>> Start Dataset content

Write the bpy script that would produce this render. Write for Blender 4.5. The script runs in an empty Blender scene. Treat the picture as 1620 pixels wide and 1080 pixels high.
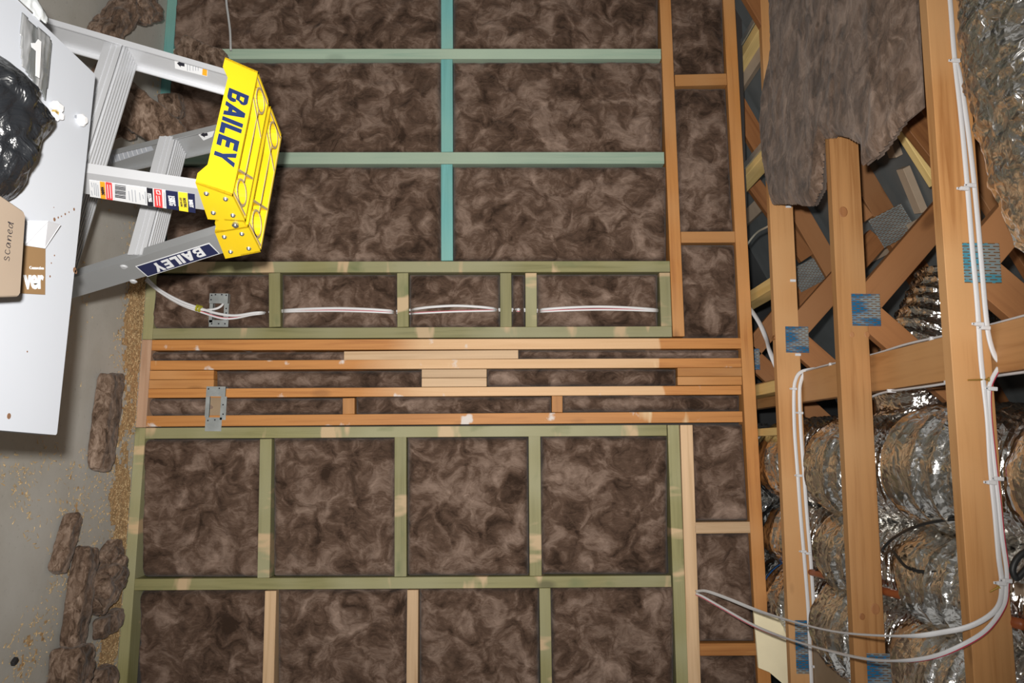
import bpy, bmesh, math, random
import numpy as np
from mathutils import Vector, Matrix

# ------------------------------------------------------------------ camera
F = 1250.0
YAW, ROLL = math.radians(7.5), 0.0132
CAM = Vector((0, 0, 1.54))
fw = Vector((-math.sin(YAW), math.cos(YAW), 0))
rt = Vector((math.cos(YAW), math.sin(YAW), 0))
upv = Vector((0, 0, 1))
ix = upv * math.cos(ROLL) - rt * math.sin(ROLL)      # picture's right = world up (the camera is held on its side)
iy = rt * math.cos(ROLL) + upv * math.sin(ROLL)      # picture's down = world right
sc = bpy.context.scene
cd = bpy.data.cameras.new('camera')
cd.sensor_width = 36; cd.lens = F / 1620 * 36; cd.clip_start = 0.02
cam = bpy.data.objects.new('camera', cd)
M = Matrix.Identity(4)
for i in range(3):
    M[i][0], M[i][1], M[i][2], M[i][3] = ix[i], -iy[i], -fw[i], CAM[i]
cam.matrix_world = M
sc.collection.objects.link(cam); sc.camera = cam

# ------------------------------------------------------------------ light and exposure
w = bpy.data.worlds.new('world'); sc.world = w; w.use_nodes = True
w.node_tree.nodes['Background'].inputs[0].default_value = (1.0, 0.98, 0.95, 1)
w.node_tree.nodes['Background'].inputs[1].default_value = 0.32
fl = bpy.data.lights.new('camera_flash', 'SPOT')
fl.energy = 415; fl.color = (1.0, 0.965, 0.91); fl.shadow_soft_size = 0.022
fl.spot_size = math.radians(100); fl.spot_blend = 1.0
flo = bpy.data.objects.new('camera_flash', fl)
flo.location = CAM - iy * 0.085 - ix * 0.045
aim = fw - ix * 0.09 - iy * 0.05
flo.rotation_euler = aim.to_track_quat('-Z', 'Y').to_euler()
sc.collection.objects.link(flo)
sc.view_settings.view_transform = 'Standard'; sc.view_settings.look = 'None'
sc.view_settings.gamma = 1; sc.view_settings.use_curve_mapping = False
sc.view_settings.exposure = 0.0

# ------------------------------------------------------------------ helpers
col = sc.collection
WM = {}                                               # world matrix of every object made here
def ray(px, py): return fw + ix * ((px - 810) / F) + iy * ((py - 540) / F)
def on_plane(px, py, n, d):
    r = ray(px, py); n = Vector(n)
    return CAM + r * ((d - n.dot(CAM)) / n.dot(r))
def atY(px, py, y): return on_plane(px, py, (0, 1, 0), y)
def atZ(px, py, z): return on_plane(px, py, (0, 0, 1), z)

def tag(o, label=None, cat=None, group=None, kind=None):
    if label: o['label'] = label
    if cat: o['category'] = cat
    if group: o['group'] = group
    if kind: o['kind'] = kind
    return o
def link(o, parent=None, world=None):
    world = world or Matrix.Identity(4)
    col.objects.link(o)
    WM[o.name] = world
    if parent is not None:
        o.parent = parent
        o.matrix_parent_inverse = WM[parent.name].inverted()
    o.matrix_basis = world
    return o
def empty(name, loc, world=None):
    o = bpy.data.objects.new(name, None); o.empty_display_size = 0.1
    return link(o, None, world or Matrix.Translation(loc))
def mesh_obj(name, me, mat, parent=None, world=None, smooth=False):
    for m in (mat if isinstance(mat, (list, tuple)) else [mat]): me.materials.append(m)
    if smooth:
        me.polygons.foreach_set('use_smooth', [True] * len(me.polygons))
    return link(bpy.data.objects.new(name, me), parent, world)
def from_bm(name, bm, mat, parent=None, world=None, smooth=False):
    me = bpy.data.meshes.new(name); bm.normal_update(); bm.to_mesh(me); bm.free()
    return mesh_obj(name, me, mat, parent, world, smooth)
def pyd(name, v, f, mat, parent=None, world=None, smooth=False, mi=None):
    me = bpy.data.meshes.new(name); me.from_pydata([tuple(p) for p in v], [], f)
    if mi: me.polygons.foreach_set('material_index', mi)
    me.update()
    return mesh_obj(name, me, mat, parent, world, smooth)
def add_box(bm, lo, hi, mi=0, bev=0.0):
    vs = [bm.verts.new((x, y, z)) for x in (lo[0], hi[0]) for y in (lo[1], hi[1]) for z in (lo[2], hi[2])]
    fs = [bm.faces.new([vs[i] for i in q]) for q in ((0, 1, 3, 2), (4, 6, 7, 5), (0, 4, 5, 1), (2, 3, 7, 6), (0, 2, 6, 4), (1, 5, 7, 3))]
    for f_ in fs: f_.material_index = mi
    if bev:
        es = list({e for f_ in fs for e in f_.edges})
        r = bmesh.ops.bevel(bm, geom=es, offset=bev, segments=1, affect='EDGES')
        for f_ in r['faces']: f_.material_index = mi
    return vs
def add_prism(bm, poly, axis_a, axis_b, mi=0):
    """poly: list of 3-D points of one end; axis vector pair a->b offsets for both ends."""
    a = [bm.verts.new(Vector(p) + Vector(axis_a)) for p in poly]
    b = [bm.verts.new(Vector(p) + Vector(axis_b)) for p in poly]
    fs = [bm.faces.new(a), bm.faces.new(list(reversed(b)))]
    n = len(poly)
    for i in range(n):
        fs.append(bm.faces.new([a[i], b[i], b[(i + 1) % n], a[(i + 1) % n]]))
    for f_ in fs: f_.material_index = mi
    return fs
def fix(bm): bmesh.ops.recalc_face_normals(bm, faces=bm.faces[:])
def add_cyl(bm, p, axis, r, h, seg=12, mi=0, r2=None):
    axis = Vector(axis).normalized(); r2 = r if r2 is None else r2
    q = axis.to_track_quat('Z', 'Y').to_matrix()
    a = [bm.verts.new(Vector(p) + q @ Vector((r * math.cos(k * 2 * math.pi / seg), r * math.sin(k * 2 * math.pi / seg), 0))) for k in range(seg)]
    b = [bm.verts.new(Vector(p) + q @ Vector((r2 * math.cos(k * 2 * math.pi / seg), r2 * math.sin(k * 2 * math.pi / seg), h))) for k in range(seg)]
    fs = [bm.faces.new(list(reversed(a))), bm.faces.new(b)]
    for k in range(seg): fs.append(bm.faces.new([a[k], a[(k + 1) % seg], b[(k + 1) % seg], b[k]]))
    for f_ in fs: f_.material_index = mi

# gradient noise on numpy arrays
_rng = np.random.RandomState(7)
_perm = np.concatenate([_rng.permutation(256)] * 3)
_grad = _rng.normal(size=(256, 3)); _grad /= np.linalg.norm(_grad, axis=1)[:, None]
def noise(x, y, z):
    x, y, z = np.broadcast_arrays(np.asarray(x, float), np.asarray(y, float), np.asarray(z, float))
    xi, yi, zi = np.floor(x).astype(int), np.floor(y).astype(int), np.floor(z).astype(int)
    xf, yf, zf = x - xi, y - yi, z - zi
    u, v, t = (k * k * k * (k * (k * 6 - 15) + 10) for k in (xf, yf, zf))
    def g(dx, dy, dz):
        h = _perm[_perm[_perm[(xi + dx) & 255] + ((yi + dy) & 255)] + ((zi + dz) & 255)]
        G = _grad[h]
        return G[..., 0] * (xf - dx) + G[..., 1] * (yf - dy) + G[..., 2] * (zf - dz)
    L = lambda a, b, k: a + k * (b - a)
    return L(L(L(g(0, 0, 0), g(1, 0, 0), u), L(g(0, 1, 0), g(1, 1, 0), u), v),
             L(L(g(0, 0, 1), g(1, 0, 1), u), L(g(0, 1, 1), g(1, 1, 1), u), v), t)
def fbm(x, y, z, octv=4):
    s, a = 0, 1.0
    for _ in range(octv):
        s = s + a * noise(x, y, z); a *= 0.5; x, y, z = x * 2.03, y * 2.03, z * 2.03 + 5.1
    return s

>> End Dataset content

Reproduce every line of the material precisely, omitting its pictures.

Write the bpy script that would produce this render. Write for Blender 4.5. The script runs in an empty Blender scene. Treat the picture as 1620 pixels wide and 1080 pixels high.
import bpy, bmesh, math, random
import numpy as np
from mathutils import Vector, Matrix

# ------------------------------------------------------------------ camera
F = 1250.0
YAW, ROLL = math.radians(7.5), 0.0132
CAM = Vector((0, 0, 1.54))
fw = Vector((-math.sin(YAW), math.cos(YAW), 0))
rt = Vector((math.cos(YAW), math.sin(YAW), 0))
upv = Vector((0, 0, 1))
ix = upv * math.cos(ROLL) - rt * math.sin(ROLL)      # picture's right = world up (the camera is held on its side)
iy = rt * math.cos(ROLL) + upv * math.sin(ROLL)      # picture's down = world right
sc = bpy.context.scene
cd = bpy.data.cameras.new('camera')
cd.sensor_width = 36; cd.lens = F / 1620 * 36; cd.clip_start = 0.02
cam = bpy.data.objects.new('camera', cd)
M = Matrix.Identity(4)
for i in range(3):
    M[i][0], M[i][1], M[i][2], M[i][3] = ix[i], -iy[i], -fw[i], CAM[i]
cam.matrix_world = M
sc.collection.objects.link(cam); sc.camera = cam

# ------------------------------------------------------------------ light and exposure
w = bpy.data.worlds.new('world'); sc.world = w; w.use_nodes = True
w.node_tree.nodes['Background'].inputs[0].default_value = (1.0, 0.98, 0.95, 1)
w.node_tree.nodes['Background'].inputs[1].default_value = 0.32
fl = bpy.data.lights.new('camera_flash', 'SPOT')
fl.energy = 415; fl.color = (1.0, 0.965, 0.91); fl.shadow_soft_size = 0.022
fl.spot_size = math.radians(100); fl.spot_blend = 1.0
flo = bpy.data.objects.new('camera_flash', fl)
flo.location = CAM - iy * 0.085 - ix * 0.045
aim = fw - ix * 0.09 - iy * 0.05
flo.rotation_euler = aim.to_track_quat('-Z', 'Y').to_euler()
sc.collection.objects.link(flo)
sc.view_settings.view_transform = 'Standard'; sc.view_settings.look = 'None'
sc.view_settings.gamma = 1; sc.view_settings.use_curve_mapping = False
sc.view_settings.exposure = 0.0

# ------------------------------------------------------------------ helpers
col = sc.collection
WM = {}                                               # world matrix of every object made here
def ray(px, py): return fw + ix * ((px - 810) / F) + iy * ((py - 540) / F)
def on_plane(px, py, n, d):
    r = ray(px, py); n = Vector(n)
    return CAM + r * ((d - n.dot(CAM)) / n.dot(r))
def atY(px, py, y): return on_plane(px, py, (0, 1, 0), y)
def atZ(px, py, z): return on_plane(px, py, (0, 0, 1), z)

def tag(o, label=None, cat=None, group=None, kind=None):
    if label: o['label'] = label
    if cat: o['category'] = cat
    if group: o['group'] = group
    if kind: o['kind'] = kind
    return o
def link(o, parent=None, world=None):
    world = world or Matrix.Identity(4)
    col.objects.link(o)
    WM[o.name] = world
    if parent is not None:
        o.parent = parent
        o.matrix_parent_inverse = WM[parent.name].inverted()
    o.matrix_basis = world
    return o
def empty(name, loc, world=None):
    o = bpy.data.objects.new(name, None); o.empty_display_size = 0.1
    return link(o, None, world or Matrix.Translation(loc))
def mesh_obj(name, me, mat, parent=None, world=None, smooth=False):
    for m in (mat if isinstance(mat, (list, tuple)) else [mat]): me.materials.append(m)
    if smooth:
        me.polygons.foreach_set('use_smooth', [True] * len(me.polygons))
    return link(bpy.data.objects.new(name, me), parent, world)
def from_bm(name, bm, mat, parent=None, world=None, smooth=False):
    me = bpy.data.meshes.new(name); bm.normal_update(); bm.to_mesh(me); bm.free()
    return mesh_obj(name, me, mat, parent, world, smooth)
def pyd(name, v, f, mat, parent=None, world=None, smooth=False, mi=None):
    me = bpy.data.meshes.new(name); me.from_pydata([tuple(p) for p in v], [], f)
    if mi: me.polygons.foreach_set('material_index', mi)
    me.update()
    return mesh_obj(name, me, mat, parent, world, smooth)
def add_box(bm, lo, hi, mi=0, bev=0.0):
    vs = [bm.verts.new((x, y, z)) for x in (lo[0], hi[0]) for y in (lo[1], hi[1]) for z in (lo[2], hi[2])]
    fs = [bm.faces.new([vs[i] for i in q]) for q in ((0, 1, 3, 2), (4, 6, 7, 5), (0, 4, 5, 1), (2, 3, 7, 6), (0, 2, 6, 4), (1, 5, 7, 3))]
    for f_ in fs: f_.material_index = mi
    if bev:
        es = list({e for f_ in fs for e in f_.edges})
        r = bmesh.ops.bevel(bm, geom=es, offset=bev, segments=1, affect='EDGES')
        for f_ in r['faces']: f_.material_index = mi
    return vs
def add_prism(bm, poly, axis_a, axis_b, mi=0):
    """poly: list of 3-D points of one end; axis vector pair a->b offsets for both ends."""
    a = [bm.verts.new(Vector(p) + Vector(axis_a)) for p in poly]
    b = [bm.verts.new(Vector(p) + Vector(axis_b)) for p in poly]
    fs = [bm.faces.new(a), bm.faces.new(list(reversed(b)))]
    n = len(poly)
    for i in range(n):
        fs.append(bm.faces.new([a[i], b[i], b[(i + 1) % n], a[(i + 1) % n]]))
    for f_ in fs: f_.material_index = mi
    return fs
def fix(bm): bmesh.ops.recalc_face_normals(bm, faces=bm.faces[:])
def add_cyl(bm, p, axis, r, h, seg=12, mi=0, r2=None):
    axis = Vector(axis).normalized(); r2 = r if r2 is None else r2
    q = axis.to_track_quat('Z', 'Y').to_matrix()
    a = [bm.verts.new(Vector(p) + q @ Vector((r * math.cos(k * 2 * math.pi / seg), r * math.sin(k * 2 * math.pi / seg), 0))) for k in range(seg)]
    b = [bm.verts.new(Vector(p) + q @ Vector((r2 * math.cos(k * 2 * math.pi / seg), r2 * math.sin(k * 2 * math.pi / seg), h))) for k in range(seg)]
    fs = [bm.faces.new(list(reversed(a))), bm.faces.new(b)]
    for k in range(seg): fs.append(bm.faces.new([a[k], a[(k + 1) % seg], b[(k + 1) % seg], b[k]]))
    for f_ in fs: f_.material_index = mi

# gradient noise on numpy arrays
_rng = np.random.RandomState(7)
_perm = np.concatenate([_rng.permutation(256)] * 3)
_grad = _rng.normal(size=(256, 3)); _grad /= np.linalg.norm(_grad, axis=1)[:, None]
def noise(x, y, z):
    x, y, z = np.broadcast_arrays(np.asarray(x, float), np.asarray(y, float), np.asarray(z, float))
    xi, yi, zi = np.floor(x).astype(int), np.floor(y).astype(int), np.floor(z).astype(int)
    xf, yf, zf = x - xi, y - yi, z - zi
    u, v, t = (k * k * k * (k * (k * 6 - 15) + 10) for k in (xf, yf, zf))
    def g(dx, dy, dz):
        h = _perm[_perm[_perm[(xi + dx) & 255] + ((yi + dy) & 255)] + ((zi + dz) & 255)]
        G = _grad[h]
        return G[..., 0] * (xf - dx) + G[..., 1] * (yf - dy) + G[..., 2] * (zf - dz)
    L = lambda a, b, k: a + k * (b - a)
    return L(L(L(g(0, 0, 0), g(1, 0, 0), u), L(g(0, 1, 0), g(1, 1, 0), u), v),
             L(L(g(0, 0, 1), g(1, 0, 1), u), L(g(0, 1, 1), g(1, 1, 1), u), v), t)
def fbm(x, y, z, octv=4):
    s, a = 0, 1.0
    for _ in range(octv):
        s = s + a * noise(x, y, z); a *= 0.5; x, y, z = x * 2.03, y * 2.03, z * 2.03 + 5.1
    return s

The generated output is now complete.